### [Exercise requirements]
Up to and including the line with "if en.y < 0: en = -en", write out the listing from its first line, minus the pictures.

### [Data segment]
(begin)
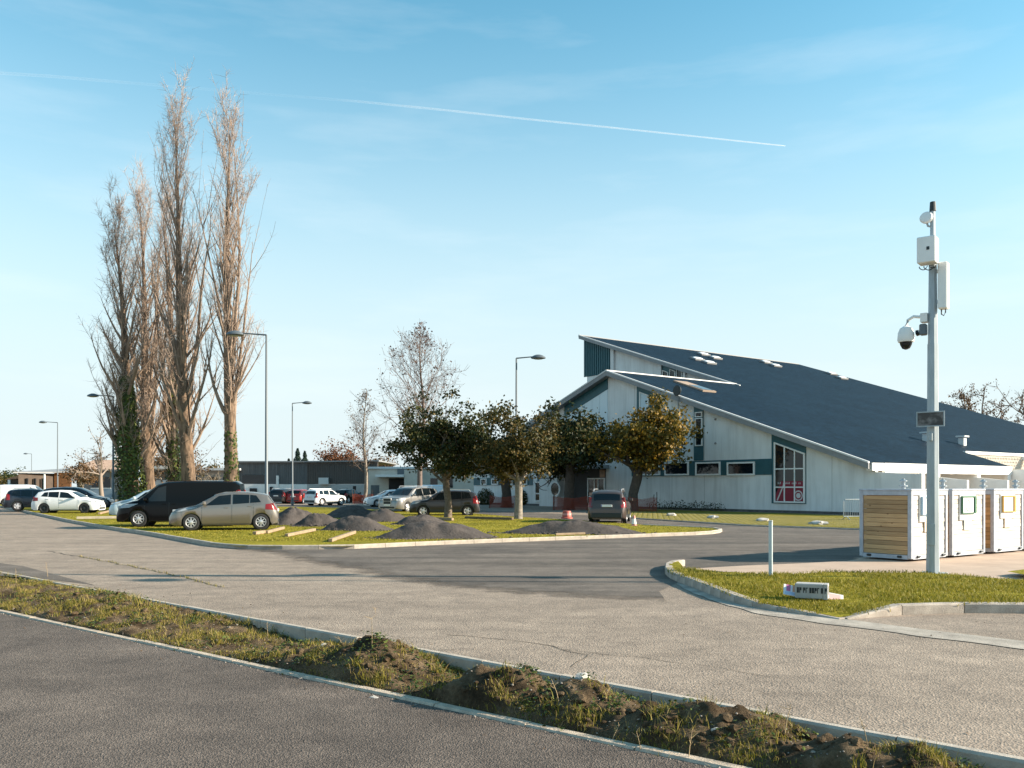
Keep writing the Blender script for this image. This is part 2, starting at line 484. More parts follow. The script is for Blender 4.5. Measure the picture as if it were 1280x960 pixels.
M_leaf_green = leaf_mat("leaf_green", [(0.022, 0.034, 0.010), (0.045, 0.060, 0.014), (0.075, 0.085, 0.022)], 0.6, 0.2)
M_needle = leaf_mat("needle", [(0.010, 0.026, 0.020), (0.018, 0.038, 0.026), (0.030, 0.050, 0.034)], 0.6, 0.1)
M_blade = leaf_mat("grass_blade", [(0.12, 0.122, 0.013), (0.20, 0.182, 0.017), (0.28, 0.240, 0.024), (0.35, 0.275, 0.065)], 0.6, 0.3)
M_blade_v = leaf_mat("verge_blade", [(0.075, 0.088, 0.012), (0.155, 0.146, 0.016), (0.24, 0.200, 0.022), (0.32, 0.245, 0.065), (0.38, 0.28, 0.13)], 0.6, 0.3)
M_timber = wood_mat("larch", (0.52, 0.33, 0.165), (0.41, 0.245, 0.11))
M_timber_w = wood_mat("pale_larch", (0.74, 0.66, 0.58), (0.62, 0.53, 0.45))
M_beam = mat("beam_wood", (0.28, 0.20, 0.125), 0.8, var=0.2, scale=6)
M_mesh = None

# ------------------------------------------------------------------ terrain and roads
ROADE = [at(-140, 690), at(112, 734.5), at(215, 751.5), at(320, 770), at(440, 791), at(570, 814), at(700, 840), at(860, 868), at(991, 891), at(1122, 919), at(1280, 948), at(1600, 1010), at(2300, 1150)]
K0, K1 = at(112, 734.5), at(1280, 947)
kd = (K1 - K0).normalized()                       # the verge kerb is straight
kn = Vector((-kd.y, kd.x, 0))                     # to the road side (away from the camera)
if kn.y < 0: kn = -kn
PZ = -0.15
E0, E1 = at(0, 766, PZ), at(895, 960, PZ)
ed = (E1 - E0).normalized()
en = Vector((-ed.y, ed.x, 0))
if en.y < 0: en = -en

def sheet(name, pts, z, m, kind='structure', parent=None):
    bm = bmesh.new()
    vs = [bm.verts.new((p[0], p[1], z)) for p in pts]
    f = bm.faces.new(vs)
    bmesh.ops.recalc_face_normals(bm, faces=bm.faces[:])
    if f.normal.z < 0: f.normal_flip()
    bmesh.ops.triangulate(bm, faces=[f])
    me = bpy.data.meshes.new(name); bm.to_mesh(me); bm.free()
    me.materials.append(m)
    o = link(name, me, parent)
    if kind: o['kind'] = kind
    return o

far = 4000.0
A_, B_ = K0 - kd * 60, K0 + kd * 45
# the sheet of ground reaching the horizon (its near edge is the verge kerb), and the lower path on the camera's side
g0, g1 = A_ - kn * 0.05, B_ - kn * 0.05
sheet("ground", [g0, g1, (far, g1.y, 0), (far, far, 0), (-far, far, 0), (-far, g0.y, 0)], -0.03, M_ground)
road_pts = [A_, B_, (75, B_.y + 3, 0), (75, 75, 0), (10, 75, 0), (-70, 150, 0), (-170, 150, 0), (-170, A_.y, 0)]
sheet("main_road", road_pts, 0.0, M_road)
e_a, e_b = E0 - ed * 55, E0 + ed * 40
sheet("path", [e_a + en * .06, e_b + en * .06, (30, -25, 0), (-55, -25, 0)], PZ, M_path)

# darker, newer surface of the side road
side_px = [(268, 684.5), (345, 692), (420, 707), (480, 722), (560, 733), (640, 741), (740, 747), (832, 750), (850, 727), (1000, 712)]
side = [at(*p) for p in side_px] + [Vector((28, 24, 0)), Vector((46, 40, 0)), Vector((40, 44, 0)), Vector((22.5, 38.5, 0)), at(1075, 663.5), at(940, 658.6), at(800, 650), at(735, 644), at(640, 639.5), at(560, 636), at(430, 631), at(330, 631), at(300, 640), at(410, 650)]
def ragged(poly, k, amp, closed=False):
    out = []
    for i in range(len(poly)):
        a, b = poly[i], poly[(i + 1) % len(poly)]
        n = max(1, int((b - a).length / k)) if i < 9 else 1
        for j in range(n):
            p = a.lerp(b, j / n)
            if i < 9 and (i or j): p = p + Vector((mnoise.noise(p * .9), mnoise.noise(p * .9 + Vector((7, 3, 1))), 0)) * amp + Vector((mnoise.noise(p * 3.1), mnoise.noise(p * 3.1 + Vector((7, 3, 1))), 0)) * amp * .5 + Vector((mnoise.noise(p * 9.1), mnoise.noise(p * 9.1 + Vector((7, 3, 1))), 0)) * amp * .3
            out.append(p)
    return out
from mathutils import noise as mnoise
bord = [Vector(p) for p in side[:8]]
fine_b = []
for a, b in zip(bord, bord[1:]):
    n = max(1, int((b - a).length / .25))
    for j in range(n):
        p = a.lerp(b, j / n); fine_b.append(p + Vector((mnoise.noise(p * .9), mnoise.noise(p * .9 + Vector((7, 3, 1))), 0)) * .35)
fine_b.append(bord[-1])
sm = fine_b[:]
for _ in range(6): sm = [sm[0]] + [(sm[i-1] + sm[i] * 2 + sm[i+1]) / 4 for i in range(1, len(sm) - 1)] + [sm[-1]]
def norm_at(i):
    d = (sm[min(i + 1, len(sm) - 1)] - sm[max(i - 1, 0)]).normalized(); return Vector((-d.y, d.x, 0))
inner_b = [p + norm_at(i) * 1.1 for i, p in enumerate(sm)]
outer_b = [p - norm_at(i) * .7 for i, p in enumerate(sm)]
M_side_fade = M_side.copy(); M_side_fade.name = "dark_road_border"
nt_ = M_side_fade.node_tree
tr_n = nt_.nodes.new("ShaderNodeBsdfTransparent"); at_n = nt_.nodes.new("ShaderNodeAttribute"); at_n.attribute_name = "cover"
no_n = nt_.nodes.new("ShaderNodeTexNoise"); no_n.inputs["Scale"].default_value = 1.7; no_n.inputs["Detail"].default_value = 7; no_n.inputs["Roughness"].default_value = .68
tc_n = nt_.nodes.new("ShaderNodeTexCoord"); nt_.links.new(tc_n.outputs["Object"], no_n.inputs["Vector"])
ad_n = nt_.nodes.new("ShaderNodeMath"); ad_n.operation = 'MULTIPLY_ADD'; ad_n.inputs[1].default_value = 1.5; nt_.links.new(no_n.outputs[0], ad_n.inputs[0])
su_n = nt_.nodes.new("ShaderNodeMath"); su_n.operation = 'SUBTRACT'; nt_.links.new(at_n.outputs["Fac"], su_n.inputs[0]); su_n.inputs[1].default_value = .75
nt_.links.new(su_n.outputs[0], ad_n.inputs[2])
rg_n = nt_.nodes.new("ShaderNodeMapRange"); rg_n.inputs[1].default_value = .15; rg_n.inputs[2].default_value = .85; nt_.links.new(ad_n.outputs[0], rg_n.inputs[0])
mx_n = nt_.nodes.new("ShaderNodeMixShader"); nt_.links.new(rg_n.outputs[0], mx_n.inputs[0]); nt_.links.new(tr_n.outputs[0], mx_n.inputs[1]); nt_.links.new(nt_.nodes["Principled BSDF"].outputs[0], mx_n.inputs[2])
nt_.links.new(mx_n.outputs[0], nt_.nodes["Material Output"].inputs[0])
mbf = MB()
for a, b in zip(outer_b, inner_b): mbf.v += [(a.x, a.y, .0042), (b.x, b.y, .0042)]
for i in range(len(outer_b) - 1): mbf.f.append((2*i, 2*i+2, 2*i+3, 2*i+1)); mbf.m.append(0)
mef = mbf.mesh("side_road_border", M_side_fade)
ca_ = mef.attributes.new("cover", 'FLOAT', 'POINT')
for i in range(len(outer_b)): ca_.data[2*i].value = -.35; ca_.data[2*i+1].value = 1.35
link("side_road_border", mef)['kind'] = 'structure'
side = inner_b + side[8:]
side_road = sheet("side_road", side, 0.004, M_side)
sheet("side_street", [at(-30, 700), at(30, 708), at(118, 731.5), at(60, 724), at(-60, 716)], 0.004, M_side)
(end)
### [Solution to this problem]
Keep writing the Blender script for this image. This is part 2, starting at line 484. More parts follow. The script is for Blender 4.5. Measure the picture as if it were 1280x960 pixels.
M_leaf_green = leaf_mat("leaf_green", [(0.022, 0.034, 0.010), (0.045, 0.060, 0.014), (0.075, 0.085, 0.022)], 0.6, 0.2)
M_needle = leaf_mat("needle", [(0.010, 0.026, 0.020), (0.018, 0.038, 0.026), (0.030, 0.050, 0.034)], 0.6, 0.1)
M_blade = leaf_mat("grass_blade", [(0.12, 0.122, 0.013), (0.20, 0.182, 0.017), (0.28, 0.240, 0.024), (0.35, 0.275, 0.065)], 0.6, 0.3)
M_blade_v = leaf_mat("verge_blade", [(0.075, 0.088, 0.012), (0.155, 0.146, 0.016), (0.24, 0.200, 0.022), (0.32, 0.245, 0.065), (0.38, 0.28, 0.13)], 0.6, 0.3)
M_timber = wood_mat("larch", (0.52, 0.33, 0.165), (0.41, 0.245, 0.11))
M_timber_w = wood_mat("pale_larch", (0.74, 0.66, 0.58), (0.62, 0.53, 0.45))
M_beam = mat("beam_wood", (0.28, 0.20, 0.125), 0.8, var=0.2, scale=6)
M_mesh = None

# ------------------------------------------------------------------ terrain and roads
ROADE = [at(-140, 690), at(112, 734.5), at(215, 751.5), at(320, 770), at(440, 791), at(570, 814), at(700, 840), at(860, 868), at(991, 891), at(1122, 919), at(1280, 948), at(1600, 1010), at(2300, 1150)]
K0, K1 = at(112, 734.5), at(1280, 947)
kd = (K1 - K0).normalized()                       # the verge kerb is straight
kn = Vector((-kd.y, kd.x, 0))                     # to the road side (away from the camera)
if kn.y < 0: kn = -kn
PZ = -0.15
E0, E1 = at(0, 766, PZ), at(895, 960, PZ)
ed = (E1 - E0).normalized()
en = Vector((-ed.y, ed.x, 0))
if en.y < 0: en = -en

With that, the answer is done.